World's Most Famous Toll Booth Worker

April 10, 2023

Traumgarten Tiger, Riding Ukelele Man

Today’s artist of the month is Henri Rousseau.  His style is called “Primitive” because he had no training and, in the 1890’s, it showed. Rousseau, born 1844, had been painting in his spare time for decades when, at the age of 49, he decided to give up his employment as a toll collector and pursue his high-flown and ironclad belief that he was a great artist in the making


Once he was noticed at all by the Parisian arts community he was regarded  as a man of vastly and more ambition than talent.  His self confidence was laughable but unbreakable.  Apparently this came not from any personal conceit but just simple ignorance, in the way a small boy might brag that he has the world’s fastest flying Nikes. Rousseau, it is thought, just didn’t have the knowledge or the sense to know the difference between good art and bad. His inflated self-perception combined with his naivete made him the continuous butt of jokes and mockery among his contemporaries, even those who came to admire his artistic vision. 

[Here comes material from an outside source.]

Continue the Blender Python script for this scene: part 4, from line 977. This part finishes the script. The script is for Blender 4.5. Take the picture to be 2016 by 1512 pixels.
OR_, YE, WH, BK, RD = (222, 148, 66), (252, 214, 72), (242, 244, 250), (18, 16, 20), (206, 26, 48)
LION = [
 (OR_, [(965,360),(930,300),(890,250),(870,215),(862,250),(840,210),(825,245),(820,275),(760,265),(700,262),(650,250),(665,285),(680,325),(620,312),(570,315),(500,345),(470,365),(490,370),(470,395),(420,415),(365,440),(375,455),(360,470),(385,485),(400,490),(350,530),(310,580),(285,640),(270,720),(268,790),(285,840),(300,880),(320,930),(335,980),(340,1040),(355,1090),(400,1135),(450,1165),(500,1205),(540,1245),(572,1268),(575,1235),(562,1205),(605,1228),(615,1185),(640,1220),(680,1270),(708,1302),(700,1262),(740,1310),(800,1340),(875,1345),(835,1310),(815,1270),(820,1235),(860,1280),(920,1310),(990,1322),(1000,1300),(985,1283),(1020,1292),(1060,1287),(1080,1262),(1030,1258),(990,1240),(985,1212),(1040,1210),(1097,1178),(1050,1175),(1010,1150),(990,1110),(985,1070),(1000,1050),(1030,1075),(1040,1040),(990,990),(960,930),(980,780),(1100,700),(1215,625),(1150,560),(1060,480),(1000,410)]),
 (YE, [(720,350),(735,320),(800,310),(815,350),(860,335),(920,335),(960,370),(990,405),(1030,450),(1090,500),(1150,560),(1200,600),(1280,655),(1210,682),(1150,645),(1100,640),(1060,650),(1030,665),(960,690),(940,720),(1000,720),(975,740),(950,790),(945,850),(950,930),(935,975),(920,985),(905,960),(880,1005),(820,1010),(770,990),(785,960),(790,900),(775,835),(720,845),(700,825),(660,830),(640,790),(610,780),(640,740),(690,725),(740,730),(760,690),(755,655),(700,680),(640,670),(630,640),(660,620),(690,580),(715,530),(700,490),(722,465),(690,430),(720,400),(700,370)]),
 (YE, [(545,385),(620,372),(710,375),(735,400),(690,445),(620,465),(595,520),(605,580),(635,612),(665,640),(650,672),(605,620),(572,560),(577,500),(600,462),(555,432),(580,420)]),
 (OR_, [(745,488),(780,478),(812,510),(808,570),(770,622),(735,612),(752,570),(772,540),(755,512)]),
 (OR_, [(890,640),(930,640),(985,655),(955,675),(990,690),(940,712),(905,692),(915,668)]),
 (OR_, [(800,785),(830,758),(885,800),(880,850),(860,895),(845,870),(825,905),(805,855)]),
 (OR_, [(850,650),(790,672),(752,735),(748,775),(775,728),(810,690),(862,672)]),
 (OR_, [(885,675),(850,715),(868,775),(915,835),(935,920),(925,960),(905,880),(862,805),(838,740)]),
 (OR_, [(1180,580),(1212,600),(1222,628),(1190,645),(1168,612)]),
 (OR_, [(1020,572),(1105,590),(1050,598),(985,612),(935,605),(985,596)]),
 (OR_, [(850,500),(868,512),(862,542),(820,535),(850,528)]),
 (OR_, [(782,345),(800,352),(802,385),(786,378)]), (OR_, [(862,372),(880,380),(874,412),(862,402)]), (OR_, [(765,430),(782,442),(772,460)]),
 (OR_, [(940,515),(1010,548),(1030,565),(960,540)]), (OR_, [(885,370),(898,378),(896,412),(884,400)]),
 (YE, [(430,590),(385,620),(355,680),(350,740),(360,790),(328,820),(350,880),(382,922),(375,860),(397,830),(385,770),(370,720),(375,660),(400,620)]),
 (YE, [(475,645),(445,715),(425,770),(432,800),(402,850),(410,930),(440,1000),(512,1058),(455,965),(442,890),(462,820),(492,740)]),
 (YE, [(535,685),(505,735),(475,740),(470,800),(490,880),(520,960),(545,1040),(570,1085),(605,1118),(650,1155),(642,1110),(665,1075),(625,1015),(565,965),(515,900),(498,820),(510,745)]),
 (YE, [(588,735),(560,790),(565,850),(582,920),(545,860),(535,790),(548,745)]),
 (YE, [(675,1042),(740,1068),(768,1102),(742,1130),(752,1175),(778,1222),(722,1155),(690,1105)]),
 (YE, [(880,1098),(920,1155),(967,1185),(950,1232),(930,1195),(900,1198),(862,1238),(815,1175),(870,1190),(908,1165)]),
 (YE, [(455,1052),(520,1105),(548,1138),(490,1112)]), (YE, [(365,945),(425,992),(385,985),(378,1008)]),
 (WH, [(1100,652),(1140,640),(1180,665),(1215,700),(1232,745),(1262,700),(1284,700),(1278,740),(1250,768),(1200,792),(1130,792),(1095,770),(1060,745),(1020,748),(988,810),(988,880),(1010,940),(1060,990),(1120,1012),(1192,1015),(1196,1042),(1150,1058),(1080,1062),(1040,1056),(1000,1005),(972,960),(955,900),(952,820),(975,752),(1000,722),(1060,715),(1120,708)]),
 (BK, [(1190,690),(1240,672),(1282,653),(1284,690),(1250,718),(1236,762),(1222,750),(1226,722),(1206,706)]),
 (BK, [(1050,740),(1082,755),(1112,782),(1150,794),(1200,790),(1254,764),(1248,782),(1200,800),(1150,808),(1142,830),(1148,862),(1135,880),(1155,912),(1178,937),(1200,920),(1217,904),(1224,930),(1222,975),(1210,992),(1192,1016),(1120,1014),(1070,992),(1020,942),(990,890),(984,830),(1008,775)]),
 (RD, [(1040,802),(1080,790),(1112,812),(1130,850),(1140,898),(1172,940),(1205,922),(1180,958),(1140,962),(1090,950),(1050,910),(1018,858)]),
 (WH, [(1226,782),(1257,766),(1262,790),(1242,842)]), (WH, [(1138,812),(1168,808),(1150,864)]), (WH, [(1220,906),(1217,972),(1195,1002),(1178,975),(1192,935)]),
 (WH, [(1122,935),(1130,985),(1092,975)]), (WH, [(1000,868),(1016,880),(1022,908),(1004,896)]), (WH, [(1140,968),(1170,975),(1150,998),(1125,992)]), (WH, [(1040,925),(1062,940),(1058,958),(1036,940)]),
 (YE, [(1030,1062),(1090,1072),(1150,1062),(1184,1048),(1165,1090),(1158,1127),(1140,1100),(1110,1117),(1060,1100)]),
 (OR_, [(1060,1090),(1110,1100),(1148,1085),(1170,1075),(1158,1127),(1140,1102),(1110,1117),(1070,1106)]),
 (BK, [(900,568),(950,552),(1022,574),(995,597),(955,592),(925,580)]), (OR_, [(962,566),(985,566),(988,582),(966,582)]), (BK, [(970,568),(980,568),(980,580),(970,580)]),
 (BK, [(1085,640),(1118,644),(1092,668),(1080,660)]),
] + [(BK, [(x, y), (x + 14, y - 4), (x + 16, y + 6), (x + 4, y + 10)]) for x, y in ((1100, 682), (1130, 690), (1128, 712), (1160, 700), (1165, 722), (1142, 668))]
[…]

 There is a story, mostly true I think, that when Picasso salvaged a work of  Rousseau’s that was about to be painted over by a clueless artist, he was so impressed by its untutored artistry he tracked him down and invited him to a party at his studio with other members of the emerging Paris avante garde.  The “banquet” was decidedly low-end (all were still struggling at the time) but you have to wonder if the oversized cardboard medal presented to him by Picasso for “World’s Best Artist” was actually a gesture of unmitigated esteem.


Still it’s hardly surprising  that Picasso, Juan Gris, and their company of sophisticates                                         were quite blown away by the altogether unschooled yet supremely self-assured power of Rouseau's gifts. After all, they had now been years at trying to find viable alternatives to the mainstream pictorial arts.  They made fun of him but they embraced him as one of their own and when he died they moved him from his pauper’s grave to a respectable cemetery with an impressive headstone bearing a tribute by his friend the poet Apollinaire.


When we compare his paintings to those of popular academy trained artists of the time, we can appreciate all the more the mad genius of his self confidence.  



Rosa Bonhuer

Jules Bastien Lepage

What inspired Rousseau’s artistic drive and faith that his paintings would, in time, be ranked with the world’s greats?  There probably will be no end to the volumes of guess-work written on that subject.  In the end all we can do is thank God for him and delight forever in his gifts.